A father’s spiritual impact
Fathers are critical to the spiritual health of their children too. A 1994 study in Switzerland found that the regularity of a father’s religious practice had a significant effect on the religious practices of their children.
A regularly practicing father and regularly practicing mother resulted in 32.8% of their children practicing regularly and 41.4% practicing irregularly.
An irregularly practicing father with a regularly practicing mother resulted in a mere 3.4% of their children practicing regularly.
A non-practising father with a regularly practicing mother resulted in only 1.5% of their children practicing regularly and 61.1% becoming non-practising observers of the faith.
Interestingly, the children of a regularly practicing father and a non-practicing mother had a 44% chance of being regular themselves (larger than having both parents being regular practitioners).
Therefore the spiritual influence of the father is striking. Whether in households where the parent’s faith practice is equivalent, or in households where the parent’s differ in expression, it is the regularity of the father’s religious practices which has an immediate and dramatic effect on the religious practices of their children [2].
God’s directive to fathers
As Christians, this should come as no surprise. As readers of God’s Word, we are aware of the weighty task that God has bestowed on fathers in bringing up their children in the Lord.
As God’s people prepare to enter the Promised Land, Moses speaks to the whole congregation about the importance of following God’s commands and passing them down diligently to the next generation. From Deuteronomy 6:
“Now this is the commandment, the statutes and the rules that the LORD your God commanded me to teach you, that you may do them in the land to which you are going over, to possess it, that you may fear the LORD your God, you and your son and your son’s son, by keeping all his statutes and his commandments, which I commanded you, all the days of your life, and that your days may be long…
… And these words that I command you today shall be on your heart. You shall teach them diligently to your children, and shall talk of them when you sit in your house, and when you walk by the way, and when you lie down, and when you rise.”

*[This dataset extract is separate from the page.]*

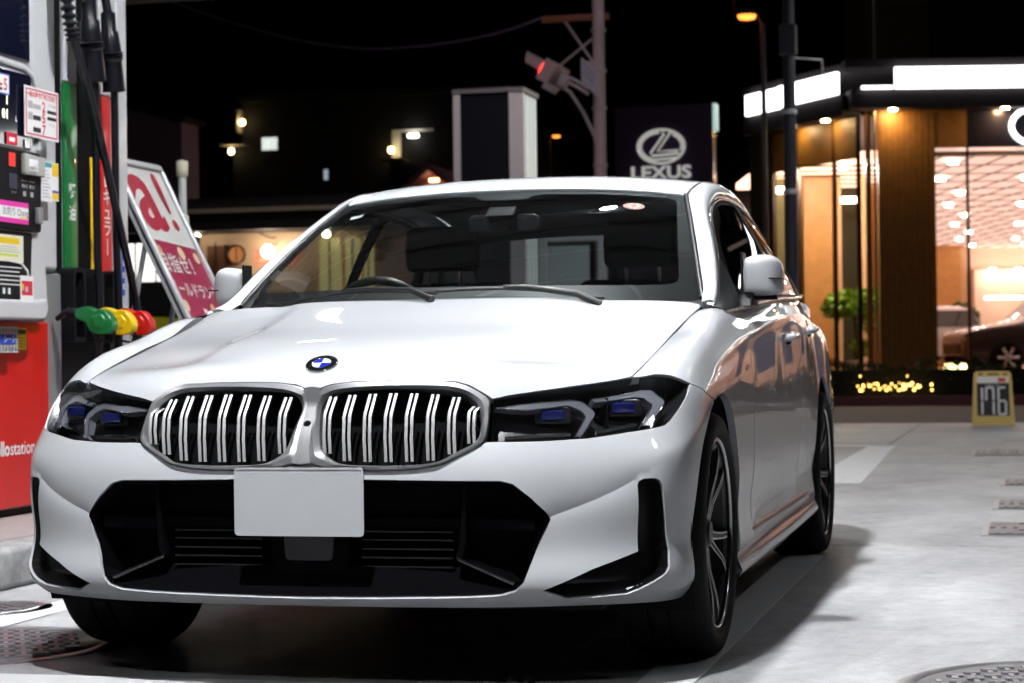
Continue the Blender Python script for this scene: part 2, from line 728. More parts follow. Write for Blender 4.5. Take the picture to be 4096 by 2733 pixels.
    for i in range(len(tu)):
        j = i - 2
        w = min(max((j - 8.6) / 1.6, 0), 1) * min(max((20.5 - j) / 1.5, 0), 1)
        a, c, b = G[i, 6], G[i, 7], G[i, 8]
        lo[i] = lo[i] * (1 - w) + (c + (a - c) * .20) * w
        hi[i] = hi[i] * (1 - w) + (c + (b - c) * .23) * w
    G2 = np.concatenate([G[:, :7], lo[:, None], G[:, 7:8], hi[:, None], G[:, 8:]], axis=1)
    tv2 = np.r_[tv[:7], .584, tv[7], .616, tv[8:]]
    return Patch(G2, tu, tv2)


S_LOW = _lower_shell()
U_REAR = S_LOW.tu[-3]


def _hood():
    edge = [(.743, -.408, .7515), (.749, -.345, .766), (.753, -.24, .788), (.757, -.07, .823), (.759, .13, .864), (.765, .34, .908), (.782, .54, .955)]
    cen = [(0, -.697, .722), (0, -.673, .7585), (0, -.575, .806), (0, -.37, .852), (0, -.12, .893), (0, .11, .936), (0, .345, .980)]
    front = [(0, -.697, .722), (.2, -.690, .727), (.4, -.667, .703), (.53, -.615, .695), (.65, -.523, .718), (.743, -.408, .7515)]
    front2 = [(0, -.673, .7585), (.2, -.664, .7595), (.4, -.622, .757), (.545, -.555, .750), (.655, -.465, .755), (.749, -.345, .766)]
    rear = [(0, .345, .980), (.2, .355, .980), (.4, .395, .977), (.56, .445, .972), (.68, .49, .965), (.782, .54, .955)]
    fx = np.array([0, .27, .54, .75, .89, 1.0])
    G = np.zeros((6, 7, 3))
    for j in range(7):
        for i in range(6):
            t = j / 6
            c, e = np.array(cen[j]), np.array(edge[j])
            f, r = np.array(front[i]), np.array(rear[i])
            s = fx[i]
            x = (f[0] * (1 - t) + r[0] * t)
            k = x / e[0]
            y = c[1] + (e[1] - c[1]) * (k ** 2.0)
            z = c[2] + (e[2] - c[2]) * (k ** 2.6)
            if j == 0:
                x, y, z = f
            if j == 1:
                x, y, z = front2[i]
            if j == 6:
                x, y, z = r
            if i == 5:
                x, y, z = e
            G[i, j] = (x, y, z)
    mir = G[1:3][::-1] * [-1, 1, 1]
    G = np.vstack([mir, G])
    d = np.linalg.norm(np.diff(G[:, 3], axis=0), axis=1)
    tu = np.r_[0, np.cumsum(d)]
    tu -= tu[2]
    return Patch(G, tu)


S_HOOD = _hood()


def _loft(a, b, n=5, bulge=0.0, axis=(0, 0, 1), mirror=True):
    """patch between two curves with the same number of points"""
    a, b = np.array(a, float), np.array(b, float)
    rows = [a + (b - a) * t + np.array(axis) * bulge * 4 * t * (1 - t) for t in np.linspace(0, 1, n)]
    G = np.stack(rows, axis=1)
    if mirror:
        G = np.vstack([G[1:3][::-1] * [-1, 1, 1], G])
        d = np.linalg.norm(np.diff(G[:, n // 2], axis=0), axis=1)
        tu = np.r_[0, np.cumsum(d)]
        tu -= tu[2]
        return Patch(G, tu)
    return Patch(G)


S_WS = _loft([(0, .29, .962), (.22, .31, .962), (.44, .39, .962), (.62, .53, .965), (.745, .69, .972)],
             [(0, 1.300, 1.376), (.19, 1.303, 1.374), (.37, 1.312, 1.366), (.50, 1.325, 1.356), (.592, 1.338, 1.345)], 5, .020, (0, -.37, .93))
ROOF_C = [(0, 1.285, 1.373), (0, 1.42, 1.414), (0, 1.65, 1.446), (0, 1.95, 1.455), (0, 2.3, 1.442), (0, 2.6, 1.396), (0, 2.84, 1.348)]
ROOF_E = [(.597, 1.325, 1.338), (.604, 1.46, 1.380), (.609, 1.68, 1.412), (.608, 1.95, 1.420), (.600, 2.3, 1.408), (.590, 2.6, 1.368), (.578, 2.84, 1.316)]


def _roof():
    fx = np.array([0, .33, .62, .85, 1.0])
    c, e = np.array(ROOF_C), np.array(ROOF_E)
    G = np.zeros((5, len(c), 3))
    for i, s in enumerate(fx):
        G[i] = c + (e - c) * np.array([s, s ** 2.2, s ** 2.4])
    G = np.vstack([G[1:3][::-1] * [-1, 1, 1], G])
    d = np.linalg.norm(np.diff(G[:, 3], axis=0), axis=1)
    tu = np.r_[0, np.cumsum(d)]
    tu -= tu[2]
    return Patch(G, tu)


S_ROOF = _roof()
# pillar and roof rail: inner edge (beside the windscreen and roof), outer edge (beside the side glass)
RAIL_IN = [(.762, .60, .955), (.745, .70, .985), (.705, .90, 1.100), (.650, 1.14, 1.238), (.607, 1.32, 1.334), (.611, 1.46, 1.380), (.616, 1.68, 1.412),
           (.615, 1.95, 1.420), (.607, 2.3, 1.408), (.598, 2.6, 1.364), (.600, 2.84, 1.306), (.622, 3.08, 1.185), (.655, 3.30, 1.060)]
RAIL_OUT = [(.806, .52, .943), (.797, .655, .968), (.766, .885, 1.083), (.714, 1.13, 1.203), (.678, 1.33, 1.286), (.668, 1.50, 1.328), (.668, 1.71, 1.349),
            (.668, 1.96, 1.353), (.666, 2.3, 1.338), (.675, 2.55, 1.292), (.702, 2.78, 1.205), (.745, 2.99, 1.095), (.772, 3.08, 1.035)]


def _rail():
    a, b = np.array(RAIL_OUT), np.array(RAIL_IN)
    rows = []
    for t in np.linspace(0, 1, 5):
        m = a + (b - a) * t
        w = 4 * t * (1 - t)
        out = np.array([.016, -.004, .012]) * w
        rows.append(m + out)
    return Patch(np.stack(rows, axis=1))


S_RAIL = _rail()
BELT = [(.838, .50, .922), (.846, .66, .934), (.848, .88, .946), (.847, 1.13, .961), (.845, 1.33, .973), (.844, 1.50, .980), (.842, 1.71, .989),
        (.839, 1.96, .999), (.832, 2.3, 1.008), (.824, 2.55, 1.016), (.812, 2.78, 1.026), (.792, 2.99, 1.036), (.775, 3.10, 1.034)]


def _sideglass():
    a, b = np.array(BELT), np.array(RAIL_OUT)
    rows = []
    for t in np.linspace(0, 1, 5):
        rows.append(a + (b - a) * t + np.array([.012, 0, .003]) * 4 * t * (1 - t))
    return Patch(np.stack(rows, axis=1))


S_SIDE = _sideglass()
S_REARWIN = _loft([(0, 2.80, 1.355), (.19, 2.80, 1.353), (.37, 2.802, 1.345), (.49, 2.806, 1.335), (.575, 2.81, 1.322)],
                  [(0, 3.42, 1.035), (.22, 3.41, 1.035), (.42, 3.385, 1.038), (.56, 3.345, 1.045), (.645, 3.30, 1.055)], 5, .02, (0, .45, .89))
S_DECK = _loft([(0, 3.40, 1.040), (.22, 3.39, 1.040), (.42, 3.365, 1.042), (.56, 3.325, 1.048), (.66, 3.27, 1.060)],
               [(0, 3.60, 1.046), (.25, 3.595, 1.045), (.45, 3.575, 1.04), (.58, 3.515, 1.04), (.69, 3.37, 1.04)], 5, .003, (0, 0, 1))
# outlines on the lower shell (surface coordinates)
OUT = {
    'headlight': [(0.4599, 0.6029), (0.5675, 0.6211), (0.7074, 0.6445), (0.8377, 0.6671), (0.9260, 0.6540), (0.9788, 0.6338), (1.0690, 0.5889), (1.0313, 0.5507), (0.9904, 0.5243), (0.9460, 0.4979), (0.9232, 0.4885), (0.8097, 0.4817), (0.7014, 0.4688), (0.5764, 0.4674), (0.4619, 0.4707)],
    'kidney_out': [(-0.0061, 0.6336), (0.0156, 0.6349), (0.0455, 0.6485), (0.1009, 0.6572), (0.1976, 0.6587), (0.2927, 0.6558), (0.3561, 0.6520), (0.3906, 0.6419), (0.4272, 0.6216), (0.4579, 0.5993), (0.4563, 0.5332), (0.4511, 0.4703), (0.4273, 0.4510), (0.3806, 0.4170), (0.3503, 0.3935), (0.2881, 0.3770), (0.2251, 0.3718), (0.1294, 0.3708), (0.0646, 0.3770), (0.0313, 0.3915), (0.0108, 0.4038)],
    'kidney_in': [(0.0085, 0.5383), (0.0045, 0.5759), (0.0137, 0.6012), (0.0353, 0.6202), (0.1018, 0.6292), (0.2007, 0.6329), (0.2834, 0.6306), (0.3496, 0.6249), (0.3938, 0.6120), (0.4221, 0.5875), (0.4364, 0.5506), (0.4359, 0.5177), (0.4327, 0.4865), (0.4178, 0.4615), (0.3799, 0.4374), (0.3346, 0.4043), (0.2877, 0.3949), (0.2244, 0.3910), (0.1444, 0.3919), (0.0794, 0.3998), (0.0520, 0.4181), (0.0299, 0.4453), (0.0182, 0.4820)],
    'intake': [(0.0037, 0.3388), (0.1656, 0.3386), (0.4912, 0.3320), (0.5196, 0.3226), (0.5616, 0.2826), (0.6015, 0.2379), (0.6075, 0.2256), (0.5979, 0.2013), (0.5407, 0.0728), (0.5230, 0.0516), (0.4878, 0.0402), (0.3992, 0.0357), (0.1802, 0.0306), (-0.0090, 0.0274)],
    'curtain': [(0.8332, 0.3009), (0.8373, 0.3088), (0.8489, 0.3122), (0.8849, 0.3070), (0.8976, 0.2990), (0.9039, 0.2870), (0.9138, 0.2342), (0.9359, 0.1308), (0.9259, 0.0931), (0.9097, 0.0809), (0.8649, 0.0621), (0.8288, 0.0457), (0.7958, 0.0346), (0.7110, 0.0296), (0.6456, 0.0276), (0.5896, 0.0511), (0.7085, 0.0961), (0.8339, 0.1323)],
    'crease': [(0.6103, 0.2333), (0.6666, 0.2607), (0.7328, 0.2876), (0.8208, 0.3137)],
    'drl_a': [(0.4647, 0.5877), (0.5256, 0.5983), (0.6601, 0.6086), (0.6967, 0.6011), (0.7284, 0.5684), (0.7300, 0.5516), (0.6913, 0.4867), (0.6728, 0.4870), (0.7051, 0.5523), (0.6898, 0.5719), (0.6571, 0.5900), (0.5389, 0.5783)],
    'drl_b': [(0.7191, 0.6093), (0.8702, 0.6318), (0.9128, 0.6239), (0.9497, 0.5852), (0.9543, 0.5687), (0.9441, 0.5544), (0.8868, 0.5044), (0.8615, 0.5078), (0.9060, 0.5727), (0.8750, 0.6039), (0.8361, 0.6077), (0.7286, 0.5966)],
    'strip_a': [(0.4923, 0.4951), (0.6403, 0.4971), (0.6615, 0.4967), (0.6599, 0.4889), (0.6407, 0.4869), (0.4934, 0.4865)],
    'strip_b': [(0.7283, 0.5013), (0.8387, 0.5158), (0.8469, 0.5126), (0.8423, 0.5061), (0.7314, 0.4920)],
    'lens_a': [(0.6047, 0.5422)],
    'lens_b': [(0.8052, 0.5543)],
    'seam': [(1.0696, 0.5900), (1.2095, 0.5205), (1.3500, 0.4726)],
    'hoodcut': [(0.8377, 0.6671)],
}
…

Given the Ancient Near East’s patriarchal context in which this is given, we can assume that it was the fathers and male leaders of the community which were specifically under orders here to bring up the children in their households and communities in the ways of the Lord.
The Book of Proverbs is likewise written within this context; a father passing on his wisdom and guidance to his son. However, as a public document, Proverbs not only functions as Solomon’s specific word to his sons, but as a community document, for the equipping of all fathers in their role of discipler.
“Hear, my son, your father’s instruction, and forsake not your mother’s teaching, for they are a graceful garland for your head and pendants for your neck.” Proverbs 1:8
In the New Testament, Paul gives specific instructions to fathers on their responsibility to their children.
“Fathers, do not provoke your children to anger, but bring them up in the discipline and instruction of the Lord.” Ephesians 6:4
Taking fatherhood seriously
God, in his Word, gives fathers the primary responsibility of leading their household and raising their children. What God’s Word affirms, the social research confirms; fathers are indispensable for a child’s social, but also spiritual well being.
Therefore, taking fatherhood seriously must be one of the task of our churches and our communities. For the sake of our men, our children and our society, we must encourage and equip the fathers in our congregations to take up the mantle that has been bestowed upon them by God.